→ Work required:
Copy every line, leaving nothing out and adding nothing.

→ Dataset excerpt:
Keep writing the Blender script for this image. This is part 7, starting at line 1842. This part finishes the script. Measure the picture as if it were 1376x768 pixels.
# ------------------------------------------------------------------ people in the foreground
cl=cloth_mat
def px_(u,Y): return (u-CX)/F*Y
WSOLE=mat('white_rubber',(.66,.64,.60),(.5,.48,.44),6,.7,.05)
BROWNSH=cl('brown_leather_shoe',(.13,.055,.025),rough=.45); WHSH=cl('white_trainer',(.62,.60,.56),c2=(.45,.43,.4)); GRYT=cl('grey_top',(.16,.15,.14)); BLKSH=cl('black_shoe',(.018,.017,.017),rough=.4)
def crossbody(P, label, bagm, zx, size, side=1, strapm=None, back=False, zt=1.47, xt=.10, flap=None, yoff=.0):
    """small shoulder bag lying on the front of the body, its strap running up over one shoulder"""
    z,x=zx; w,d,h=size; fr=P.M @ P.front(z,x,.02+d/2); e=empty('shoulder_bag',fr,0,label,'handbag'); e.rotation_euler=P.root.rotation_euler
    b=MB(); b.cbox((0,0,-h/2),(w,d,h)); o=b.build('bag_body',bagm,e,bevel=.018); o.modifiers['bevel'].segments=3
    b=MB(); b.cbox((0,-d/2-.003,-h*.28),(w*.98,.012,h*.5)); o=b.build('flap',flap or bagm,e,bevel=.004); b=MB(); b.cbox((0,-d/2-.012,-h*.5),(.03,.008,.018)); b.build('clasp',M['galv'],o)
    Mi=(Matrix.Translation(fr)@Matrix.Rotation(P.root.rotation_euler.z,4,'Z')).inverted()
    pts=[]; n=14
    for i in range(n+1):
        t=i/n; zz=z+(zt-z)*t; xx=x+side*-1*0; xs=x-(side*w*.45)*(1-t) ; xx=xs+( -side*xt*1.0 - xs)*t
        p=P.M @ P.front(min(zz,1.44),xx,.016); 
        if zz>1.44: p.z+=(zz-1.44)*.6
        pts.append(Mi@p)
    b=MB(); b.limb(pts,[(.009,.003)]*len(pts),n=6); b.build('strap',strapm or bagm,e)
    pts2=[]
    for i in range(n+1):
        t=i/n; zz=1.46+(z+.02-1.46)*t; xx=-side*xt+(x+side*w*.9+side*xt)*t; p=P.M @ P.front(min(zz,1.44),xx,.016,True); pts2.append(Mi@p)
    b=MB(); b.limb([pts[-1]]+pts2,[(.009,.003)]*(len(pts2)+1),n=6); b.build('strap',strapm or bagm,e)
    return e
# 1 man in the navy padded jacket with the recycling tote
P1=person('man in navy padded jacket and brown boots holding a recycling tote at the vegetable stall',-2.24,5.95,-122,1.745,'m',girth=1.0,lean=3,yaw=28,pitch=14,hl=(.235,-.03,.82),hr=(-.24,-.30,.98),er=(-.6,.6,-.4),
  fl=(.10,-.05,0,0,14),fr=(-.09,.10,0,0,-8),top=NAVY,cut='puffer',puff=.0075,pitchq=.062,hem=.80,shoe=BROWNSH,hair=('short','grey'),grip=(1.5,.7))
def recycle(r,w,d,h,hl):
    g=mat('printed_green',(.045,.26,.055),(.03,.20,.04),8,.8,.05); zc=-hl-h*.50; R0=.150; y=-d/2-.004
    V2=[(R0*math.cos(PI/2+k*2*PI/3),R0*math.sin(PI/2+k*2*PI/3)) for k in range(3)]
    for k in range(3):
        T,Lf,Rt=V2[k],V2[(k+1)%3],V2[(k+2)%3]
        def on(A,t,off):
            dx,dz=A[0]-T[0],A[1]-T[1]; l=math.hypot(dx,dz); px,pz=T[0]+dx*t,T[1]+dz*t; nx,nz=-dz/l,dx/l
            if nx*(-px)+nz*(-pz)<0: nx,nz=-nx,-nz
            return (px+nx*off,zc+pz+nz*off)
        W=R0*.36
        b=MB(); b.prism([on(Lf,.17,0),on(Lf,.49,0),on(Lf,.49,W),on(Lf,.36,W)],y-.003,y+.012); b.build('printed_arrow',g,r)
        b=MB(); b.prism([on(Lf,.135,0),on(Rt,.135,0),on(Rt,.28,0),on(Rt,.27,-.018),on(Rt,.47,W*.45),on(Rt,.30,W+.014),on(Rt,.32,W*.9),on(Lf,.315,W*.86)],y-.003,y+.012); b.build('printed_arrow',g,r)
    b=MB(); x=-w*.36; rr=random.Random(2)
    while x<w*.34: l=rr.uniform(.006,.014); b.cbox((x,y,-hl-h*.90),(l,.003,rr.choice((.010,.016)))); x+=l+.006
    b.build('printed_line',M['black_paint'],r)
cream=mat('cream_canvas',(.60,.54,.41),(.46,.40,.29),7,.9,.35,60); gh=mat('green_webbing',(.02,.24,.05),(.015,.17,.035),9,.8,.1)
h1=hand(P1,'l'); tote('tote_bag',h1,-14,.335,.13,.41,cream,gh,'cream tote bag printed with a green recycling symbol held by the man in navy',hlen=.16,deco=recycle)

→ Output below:
Keep writing the Blender script for this image. This is part 7, starting at line 1842. This part finishes the script. Measure the picture as if it were 1376x768 pixels.
# ------------------------------------------------------------------ people in the foreground
cl=cloth_mat
def px_(u,Y): return (u-CX)/F*Y
WSOLE=mat('white_rubber',(.66,.64,.60),(.5,.48,.44),6,.7,.05)
BROWNSH=cl('brown_leather_shoe',(.13,.055,.025),rough=.45); WHSH=cl('white_trainer',(.62,.60,.56),c2=(.45,.43,.4)); GRYT=cl('grey_top',(.16,.15,.14)); BLKSH=cl('black_shoe',(.018,.017,.017),rough=.4)
def crossbody(P, label, bagm, zx, size, side=1, strapm=None, back=False, zt=1.47, xt=.10, flap=None, yoff=.0):
    """small shoulder bag lying on the front of the body, its strap running up over one shoulder"""
    z,x=zx; w,d,h=size; fr=P.M @ P.front(z,x,.02+d/2); e=empty('shoulder_bag',fr,0,label,'handbag'); e.rotation_euler=P.root.rotation_euler
    b=MB(); b.cbox((0,0,-h/2),(w,d,h)); o=b.build('bag_body',bagm,e,bevel=.018); o.modifiers['bevel'].segments=3
    b=MB(); b.cbox((0,-d/2-.003,-h*.28),(w*.98,.012,h*.5)); o=b.build('flap',flap or bagm,e,bevel=.004); b=MB(); b.cbox((0,-d/2-.012,-h*.5),(.03,.008,.018)); b.build('clasp',M['galv'],o)
    Mi=(Matrix.Translation(fr)@Matrix.Rotation(P.root.rotation_euler.z,4,'Z')).inverted()
    pts=[]; n=14
    for i in range(n+1):
        t=i/n; zz=z+(zt-z)*t; xx=x+side*-1*0; xs=x-(side*w*.45)*(1-t) ; xx=xs+( -side*xt*1.0 - xs)*t
        p=P.M @ P.front(min(zz,1.44),xx,.016); 
        if zz>1.44: p.z+=(zz-1.44)*.6
        pts.append(Mi@p)
    b=MB(); b.limb(pts,[(.009,.003)]*len(pts),n=6); b.build('strap',strapm or bagm,e)
    pts2=[]
    for i in range(n+1):
        t=i/n; zz=1.46+(z+.02-1.46)*t; xx=-side*xt+(x+side*w*.9+side*xt)*t; p=P.M @ P.front(min(zz,1.44),xx,.016,True); pts2.append(Mi@p)
    b=MB(); b.limb([pts[-1]]+pts2,[(.009,.003)]*(len(pts2)+1),n=6); b.build('strap',strapm or bagm,e)
    return e
# 1 man in the navy padded jacket with the recycling tote
P1=person('man in navy padded jacket and brown boots holding a recycling tote at the vegetable stall',-2.24,5.95,-122,1.745,'m',girth=1.0,lean=3,yaw=28,pitch=14,hl=(.235,-.03,.82),hr=(-.24,-.30,.98),er=(-.6,.6,-.4),
  fl=(.10,-.05,0,0,14),fr=(-.09,.10,0,0,-8),top=NAVY,cut='puffer',puff=.0075,pitchq=.062,hem=.80,shoe=BROWNSH,hair=('short','grey'),grip=(1.5,.7))
def recycle(r,w,d,h,hl):
    g=mat('printed_green',(.045,.26,.055),(.03,.20,.04),8,.8,.05); zc=-hl-h*.50; R0=.150; y=-d/2-.004
    V2=[(R0*math.cos(PI/2+k*2*PI/3),R0*math.sin(PI/2+k*2*PI/3)) for k in range(3)]
    for k in range(3):
        T,Lf,Rt=V2[k],V2[(k+1)%3],V2[(k+2)%3]
        def on(A,t,off):
            dx,dz=A[0]-T[0],A[1]-T[1]; l=math.hypot(dx,dz); px,pz=T[0]+dx*t,T[1]+dz*t; nx,nz=-dz/l,dx/l
            if nx*(-px)+nz*(-pz)<0: nx,nz=-nx,-nz
            return (px+nx*off,zc+pz+nz*off)
        W=R0*.36
        b=MB(); b.prism([on(Lf,.17,0),on(Lf,.49,0),on(Lf,.49,W),on(Lf,.36,W)],y-.003,y+.012); b.build('printed_arrow',g,r)
        b=MB(); b.prism([on(Lf,.135,0),on(Rt,.135,0),on(Rt,.28,0),on(Rt,.27,-.018),on(Rt,.47,W*.45),on(Rt,.30,W+.014),on(Rt,.32,W*.9),on(Lf,.315,W*.86)],y-.003,y+.012); b.build('printed_arrow',g,r)
    b=MB(); x=-w*.36; rr=random.Random(2)
    while x<w*.34: l=rr.uniform(.006,.014); b.cbox((x,y,-hl-h*.90),(l,.003,rr.choice((.010,.016)))); x+=l+.006
    b.build('printed_line',M['black_paint'],r)
cream=mat('cream_canvas',(.60,.54,.41),(.46,.40,.29),7,.9,.35,60); gh=mat('green_webbing',(.02,.24,.05),(.015,.17,.035),9,.8,.1)
h1=hand(P1,'l'); tote('tote_bag',h1,-14,.335,.13,.41,cream,gh,'cream tote bag printed with a green recycling symbol held by the man in navy',hlen=.16,deco=recycle)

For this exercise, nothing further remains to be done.